What Now for Rothification? 401(k)s Are Safe for Now, but the Story Isn’t Over

The debate over the tax-preferred treatment of retirement plans shows that some lawmakers do favor limiting pretax contributions

Maybe it’s not quite yet a household word.

But without a doubt, more savers in workplace retirement plans have now at least heard the word "Rothification," a term coined in the months-long run-up to the release of the GOP’s tax bill last week.

Belying months of speculation, Republicans were able to advance tax cuts and stay within budget parameters without using deferrals to traditional 401(k)s and IRAs as revenue offsets. Not only were 401(k) contributions spared, but so was the largest expenditure in the tax code — employer-provided health care plans.
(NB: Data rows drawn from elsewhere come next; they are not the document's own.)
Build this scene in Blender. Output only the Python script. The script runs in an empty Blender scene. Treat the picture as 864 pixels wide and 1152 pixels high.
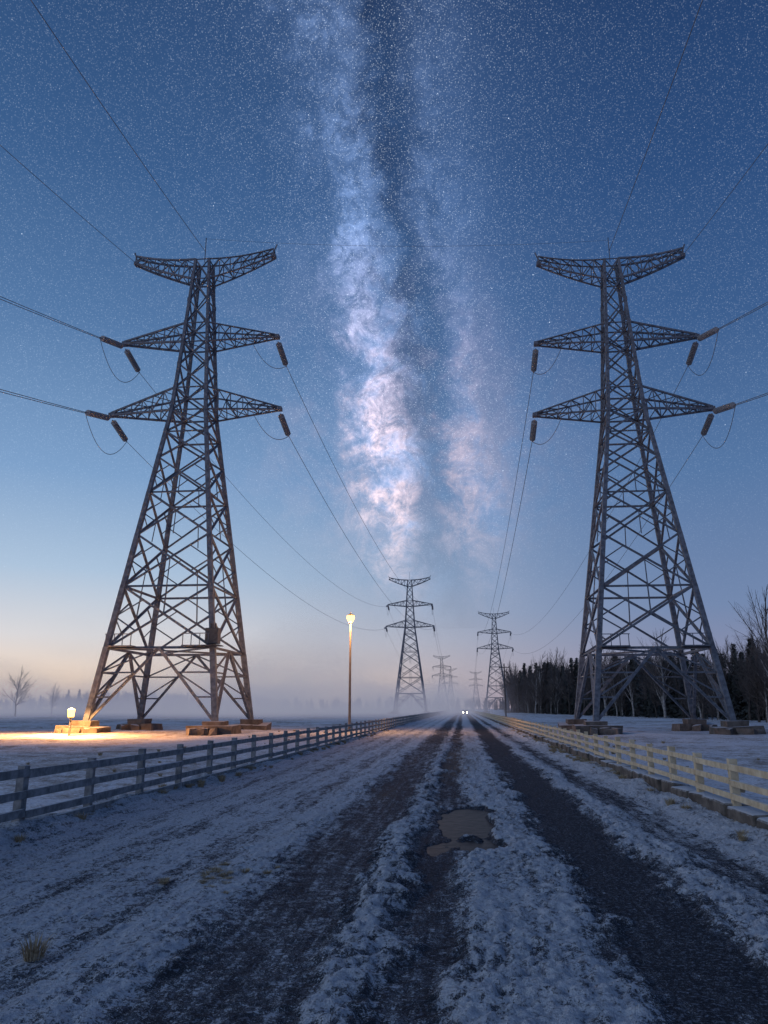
import bpy, math, random
import numpy as np
from mathutils import Vector, Matrix
random.seed(7); np.random.seed(7)
scene=bpy.context.scene
scene.view_settings.view_transform='Standard'
scene.view_settings.look='None'
scene.view_settings.exposure=0

def lin(r,g,b,a=1):
    f=lambda c:(c/255/12.92) if c/255<=0.04045 else ((c/255+0.055)/1.055)**2.4
    return (f(r),f(g),f(b),a)

# ---------------------------------------------------------------- noise
_tab=np.random.RandomState(3).rand(8,256,256)
def vn(x,y,s=0):
    xi=np.floor(x).astype(int); yi=np.floor(y).astype(int)
    fx=x-xi; fy=y-yi
    fx=fx*fx*(3-2*fx); fy=fy*fy*(3-2*fy)
    T=_tab[s%8]; x0=xi&255; x1=(xi+1)&255; y0=yi&255; y1=(yi+1)&255
    return (T[x0,y0]*(1-fx)+T[x1,y0]*fx)*(1-fy)+(T[x0,y1]*(1-fx)+T[x1,y1]*fx)*fy
def fbm(x,y,o=4,s=0,g=.5):
    t=0;a=1;n=0
    for i in range(o):
        t=t+a*vn(x*2**i+13.7*i,y*2**i+7.1*i,s+i); n+=a; a*=g
    return t/n
def sm(a,b,x):
    t=np.clip((x-a)/(b-a),0,1); return t*t*(3-2*t)
def domes(x,y,cell,s=0):
    """rounded crumbs of random size scattered one per cell"""
    u=x/cell; v=y/cell; ui=np.floor(u).astype(int); vi=np.floor(v).astype(int)
    best=np.zeros_like(x)
    for dx in(-1,0,1):
        for dy in(-1,0,1):
            cx=ui+dx; cy=vi+dy
            px=cx+_tab[s%8][cx&255,cy&255]; py=cy+_tab[(s+1)%8][cx&255,cy&255]
            r=.25+.55*_tab[(s+2)%8][cx&255,cy&255]
            d2=((u-px)**2+(v-py)**2)/(r*r)
            best=np.maximum(best,np.sqrt(np.clip(1-d2,0,1))*r)
    return best

# ---------------------------------------------------------------- helpers
def link(o): scene.collection.objects.link(o); return o
def empty(name,loc=(0,0,0)):
    o=bpy.data.objects.new(name,None); o.location=loc; return link(o)
def mesh_np(name,V,F,mat=None,smooth=False):
    me=bpy.data.meshes.new(name)
    me.from_pydata([tuple(v) for v in V],[],[tuple(f) for f in F]); me.update()
    if mat: me.materials.append(mat)
    if smooth: me.polygons.foreach_set('use_smooth',[True]*len(me.polygons))
    return me
def obj(name,me,parent=None,loc=(0,0,0),rot=(0,0,0),sc=(1,1,1)):
    o=bpy.data.objects.new(name,me); o.location=loc; o.rotation_euler=rot; o.scale=sc
    link(o)
    if parent: o.parent=parent
    return o
class MB:
    def __init__(s): s.V=[];s.F=[]
    def box(s,c,d,rz=0,jit=0):
        n=len(s.V); cz,sz=math.cos(rz),math.sin(rz)
        for dx in(-.5,.5):
            for dy in(-.5,.5):
                for dz in(-.5,.5):
                    x=dx*d[0]+random.uniform(-jit,jit);y=dy*d[1]+random.uniform(-jit,jit);z=dz*d[2]+random.uniform(-jit,jit)
                    s.V.append((c[0]+x*cz-y*sz,c[1]+x*sz+y*cz,c[2]+z))
        for f in((0,1,3,2),(4,6,7,5),(0,4,5,1),(2,3,7,6),(0,2,6,4),(1,5,7,3)): s.F.append(tuple(n+i for i in f))
    def frame(s,a,b):
        a=Vector(a);b=Vector(b);d=(b-a).normalized()
        up=Vector((0,0,1)) if abs(d.z)<.9 else Vector((0,1,0))
        u=d.cross(up).normalized(); v=u.cross(d).normalized(); return a,b,u,v
    def poly(s,a,b,prof,prof2=None):
        a,b,u,v=s.frame(a,b); n=len(s.V);k=len(prof)
        for p in prof: s.V.append(tuple(a+u*p[0]+v*p[1]))
        for p in (prof2 or prof): s.V.append(tuple(b+u*p[0]+v*p[1]))
        for i in range(k): s.F.append((n+i,n+(i+1)%k,n+k+(i+1)%k,n+k+i))
        s.F.append(tuple(n+i for i in reversed(range(k)))); s.F.append(tuple(n+k+i for i in range(k)))
    def angle(s,a,b,w):   # L-section steel
        t=w*.22;h=w/2
        s.poly(a,b,[(-h,-h),(h,-h),(h,-h+t),(-h+t,-h+t),(-h+t,h),(-h,h)])
    def cyl(s,a,b,r1,r2=None,n=8):
        r2=r1 if r2 is None else r2
        s.poly(a,b,[(r1*math.cos(2*math.pi*i/n),r1*math.sin(2*math.pi*i/n)) for i in range(n)],
               [(r2*math.cos(2*math.pi*i/n),r2*math.sin(2*math.pi*i/n)) for i in range(n)])
    def make(s,name,mat,smooth=False): return mesh_np(name,s.V,s.F,mat,smooth)

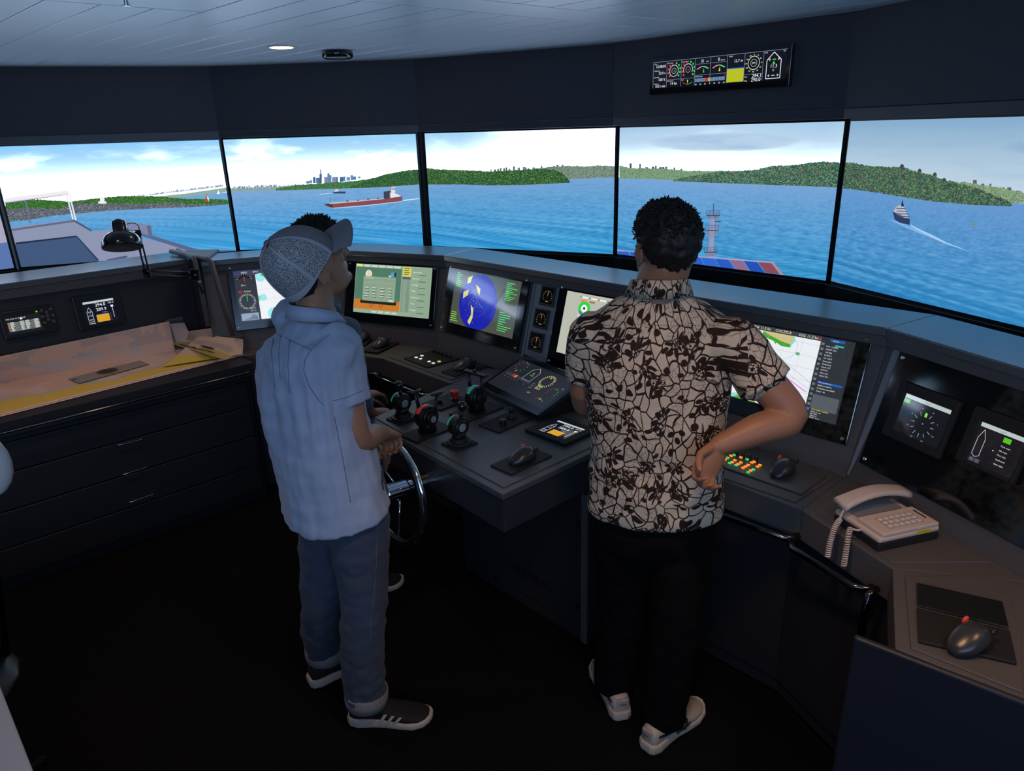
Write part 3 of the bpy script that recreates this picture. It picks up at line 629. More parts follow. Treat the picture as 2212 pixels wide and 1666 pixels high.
# vertical grab bar and fin panel in front of the aft wing
q=np.array(pxz(1876,1290,.70)); obj('grab_bar',MB().tube([(q[0]+.03,q[1]+.02,.71),(q[0],q[1],.705),(q[0]-.004,q[1]-.002,.66),(q[0]-.004,q[1]-.002,.25),(q[0]+.03,q[1]+.02,.24)],.010,10),M_dchrome,CON[3],smooth=True)
f0=np.array(pxz(1843,1376,DZ)); f1=np.array(pxz(2212,1519,DZ)); f1=f0+(f1-f0)*1.7; tf=(f1-f0)/np.linalg.norm(f1-f0)
fp=Plane((f0[0],f0[1],0),math.degrees(math.atan2(tf[1],tf[0]))); L=np.linalg.norm(f1-f0)
obj('fin_panel',MB().slab(fp,(0,L,.03,DZ+.001),-.016,.0),mat('fin_panel_paint',(.013,.017,.027),.4,spec=.5),CON[3],bevel=.007,seg=3)
obj('lower_body',MB().prism([f0+tf*.12-np.array([-tf[1],tf[0]])*-.02,f1,f1+np.array((.5,.2)),f0+tf*.12+np.array([-tf[1],tf[0]])*.35],.02,DZ-.11),M_low,CON[3])
for c_ in CON: seat(c_)
seat(pen)
# ---------------------------------------------------------------- chart bay
cb=thing('chart_console',(-2.2,3.4,0),'dark chart table console with wide drawers under the paper charts at left','console')
tL=(np.array(FR[1])-np.array(FR[0]));tL/=np.linalg.norm(tL); nL=np.array([-tL[1],tL[0]])
obj('ledge',MB().prism([FR[0],np.array(FR[1])+tL*.02,np.array(FR[1])+nL*.33+tL*.1,np.array(FR[0])+nL*.33],LZ-.028,LZ),M_ledge,cb,bevel=.004)
obj('ledge_lip',MB().prism([np.array(FR[0])+nL*.01,np.array(FR[1])+nL*.01,np.array(FR[1])+nL*.03,np.array(FR[0])+nL*.03],LZ-.075,LZ-.029),M_con,cb,bevel=.003)
bp0=np.array(FR[0])-nL*.015; bp1=np.array(FR[1])-nL*.015
mb=MB(); a,b=bp0,bp1; at,bt=np.array(FR[0])+nL*.045,np.array(FR[1])+nL*.045; bb=lambda p,d:(p[0]+nL[0]*d,p[1]+nL[1]*d)
mb.add([(*a,DZ-.02),(*b,DZ-.02),(*bb(b,.08),DZ-.02),(*bb(a,.08),DZ-.02),(*at,LZ-.04),(*bt,LZ-.04),(*bb(bt,.05),LZ-.04),(*bb(at,.05),LZ-.04)],[(0,1,5,4),(1,2,6,5),(2,3,7,6),(3,0,4,7),(4,5,6,7),(0,3,2,1)])
obj('sloped_panel',mb,mat('chart_panel_paint',(.026,.026,.031),.5,spec=.4,bump=.2,bump_s=700),cb)
PLc=plane3((*bp0,DZ-.02),np.array([*tL,0]),np.array([*(at-a),LZ-.02-DZ]))
if PLc.nn@np.array([.5,-1,0])<0: PLc.nn=-PLc.nn
tF0=np.array(pxz(0,912,DZ)); tF1=np.array(pxz(547,782,DZ)); tt=(tF1-tF0)/np.linalg.norm(tF1-tF0); nn_=np.array([-tt[1],tt[0]]); tFs=tF0-tt*1.0
dback=.47
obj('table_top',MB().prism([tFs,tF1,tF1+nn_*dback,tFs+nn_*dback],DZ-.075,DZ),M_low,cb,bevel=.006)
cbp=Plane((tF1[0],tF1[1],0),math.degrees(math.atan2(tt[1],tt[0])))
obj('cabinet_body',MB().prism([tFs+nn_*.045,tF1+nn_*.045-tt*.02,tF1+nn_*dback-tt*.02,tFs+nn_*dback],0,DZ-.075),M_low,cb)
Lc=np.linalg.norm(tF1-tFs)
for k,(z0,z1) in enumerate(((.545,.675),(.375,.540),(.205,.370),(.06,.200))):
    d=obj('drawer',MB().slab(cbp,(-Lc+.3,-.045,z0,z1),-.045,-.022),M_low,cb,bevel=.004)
    if k:
        zc_=(z0+z1)/2
        hx=[(252,963,310,948),(264,1026,321,1008),(278,1086,334,1067)][k-1]
        p_=Plane(cbp.P(0,0,-.022),0); p_=Plane(tuple(cbp.P(0,0,-.010)),math.degrees(math.atan2(tt[1],tt[0])))
        a=p_.uv(hx[0],hx[1]); b=p_.uv(hx[2],hx[3]); 
        obj('drawer_pull',MB().tube([cbp.P(a[0],a[1],-.022),cbp.P(a[0]+.003,a[1],-.012),cbp.P(a[0]+.012,a[1],-.008),cbp.P(b[0]-.012,b[1],-.008),cbp.P(b[0]-.003,b[1],-.012),cbp.P(b[0],b[1],-.022)],.0028,8),M_chrome,d,smooth=True)
zr=DZ-.04
obj('edge_rail',MB().tube([cbp.P(-Lc+.3,zr,.03),cbp.P(-.06,zr,.03),cbp.P(-.035,zr,.022),cbp.P(-.03,zr,0)],.0055,8),M_dchrome,cb,smooth=True)
# divider fin between chart bay and helm console
dv=np.array((-1.665,3.87)); 
obj('divider_fin',MB().prism([(-1.72,3.86),(-1.60,3.83),(-1.655,4.15),(-1.86,4.13)],.02,LZ+.012),M_low,cb,bevel=.012,seg=3)
for (a_,b_,c_) in (((370,543),(455,562),(503,727)),((385,541),(421,559),(450,703))):
    P0_,P1_=onz(*a_,LZ+.02),onz(*b_,LZ+.014); P2_=J(*c_,math.hypot(P1_[0],P1_[1])-.14); obj('divider_edge',MB().tube([P0_,P0_*.05+P1_*.95,P1_+(P2_-P1_)*.03,P2_],.0135,10),M_con,cb,smooth=True)
seat(cb)
# ---------------------------------------------------------------- displays
def screws(pl,r,par,m=.018,o=.012):
    u0,u1,v0,v1=r
    for u in (u0+m,u1-m):
        for v in (v0+m,v1-m): obj('screw',MB().lathe([(.0065,0),(.0065,.002),(.005,.0038),(.0022,.0042),(.002,.0028),(.0001,.0028)],pl.P(u,v,o),pl.nn,seg=14),M_screw,par,smooth=False)
def display(name,pl,plate,act,lab,cat='display',paint=None,group=None,matp=None,matc=None,th=.010,scr=True,bev=.003):
    c=pl.P((plate[0]+plate[1])/2,plate[2]); t=thing(name,c,lab,cat,group)
    obj('faceplate',MB().slab(pl,plate,0.001,th),matp or M_blackplate,t,bevel=bev)
    if scr: screws(pl,plate,t,o=th)
    if paint:
        cv=Canvas(pl,th+.0006); paint(cv,*act); cv.make('screen_picture',matc or M_ui,t)
    seat(t); return t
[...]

Advocates for plan sponsors and the financial services industry proved more powerful than the realtor and home building industries, which are pushing back against the GOP bill’s new limits on mortgage interest deductions, and a new cap on the deductibility of property taxes.

House Republicans and the White House have said the deduction on mortgage interest would be spared for more than a year.

Even the top GOP tax writer has said the proposed bill will be revised considerably by the time it is moved to the Senate.

While nothing is guaranteed, no one seems to be predicting that 401(k) contributions will reappear as a revenue-raising option.

At least for now. But one 401(k) plan consultant thinks plan sponsors need to add after-tax, or Roth savings options to participants, in the event that Rothification reemerges during budget debates in coming years.

“When we think about all the interest that has been generated from the tax discussion, and all the conversation about Rothification, it leads us to believe we haven’t seen the end of it yet,” said Marina Edwards, a senior consultant at Willis Towers Watson.

Edwards underscores she is not making a thinly veiled prediction as to what can be expected as the reform bill is marked up in the House, and whether fiscal hawks in the Senate will insist on reform being deficit neutral.

But what the debate over the tax-preferred treatment of 401(k)s has shown is that there are lawmakers that favor limiting pretax contributions.

“It’s such a big pot of money,” Edwards said, referring to the postponed revenues the Treasury Department collects on traditional 401(k)s when assets are withdrawn and taxed in retirement. The most recent numbers from Treasury show that pretax contributions to traditional 401(k)s will account for more than $1 trillion in tax expenditures between 2018 and 2027.

“The ideas generated from this pass of legislation may be leading indicators of what is to come,” said Edwards. “There are clearly some legislative supporters for Rothification.”

That’s why plans sponsors who don’t offer a Roth savings option would be wise to consider doing so immediately.

According to the Plan Sponsor Council of America, about 58% of 401(k) plans include a Roth savings option. That drops to 53% for the largest plans.

Since the Pension Protection Act of 2006 made Roth 401(k)s permanent, take-up rates have increased, but are still low—less than 20% of participants save after-tax dollars for all plan sizes.

Edwards’ argument for wider Roth adoption is two-fold. On the one hand, it would make life much easier for sponsors if indeed Rothification reemerges as a policy option in coming years.

“Imagine if Rothification had come through with the reform bill,” said Edwards. “You would have sponsors that don’t offer a Roth option scrambling to put this in place.”

The second argument is one that Congress likely won’t vet in the coming weeks: that Roth savings are the right option for many savers.

“We know that for a lot of participants, Roth isn’t a bad thing,” said Edwards. “But most participants are still 100% pretax.”

Plan education efforts have been successful in preaching the need to diversify 401(k) portfolios—QDIAs like target-date funds do that automatically.

Edwards thinks sponsors and plan providers need to evolve platforms to include diversification of tax exposure in retirement. Spreading savings across traditional 401(k)s and Roth 401(k)s can be a productive way to hedge tax exposure risk in retirement, she says.

“Why wouldn’t we apply the logic of asset diversification to tax diversification,” asks Edwards.

In fact, Edwards says that is already being done.

“Should you be investing in a Roth — that’s a conversation we are having with our plan participants today,” explained Edwards.

Increasingly sophisticated analytic and modeling tools can show where a diversified portfolio — say half in a traditional 401(k), and half in a Roth account — can improve retirement income outcomes.

“Those tools are beginning to crop up all over. Record keepers have modeling, and more plan consultants are using them,” she said.

Still, the industry and sponsors have a way to go.

“We have a lot more education to do on tax diversification,” said Edwards. “Industry has room to improve in how they are communicating to plan sponsors, and sponsors have room to improve in how they educate participants. The more we can educate, maybe we can get more participants to understand that Rothification is not such a bad idea.”

While asset mangers, plan sponsors, and consumer advocates are breathing a collective sigh of relief as the House prepares to mark up the tax bill next week, Edwards is confident that Rothification as a policy question will come up again.

“We’re not done with this conversation yet,” added Edwards. “If there is a sense that Rothification could again get legs with Congress, why wouldn’t you try to get ahead of it, so as not to leave participants in the lurch?”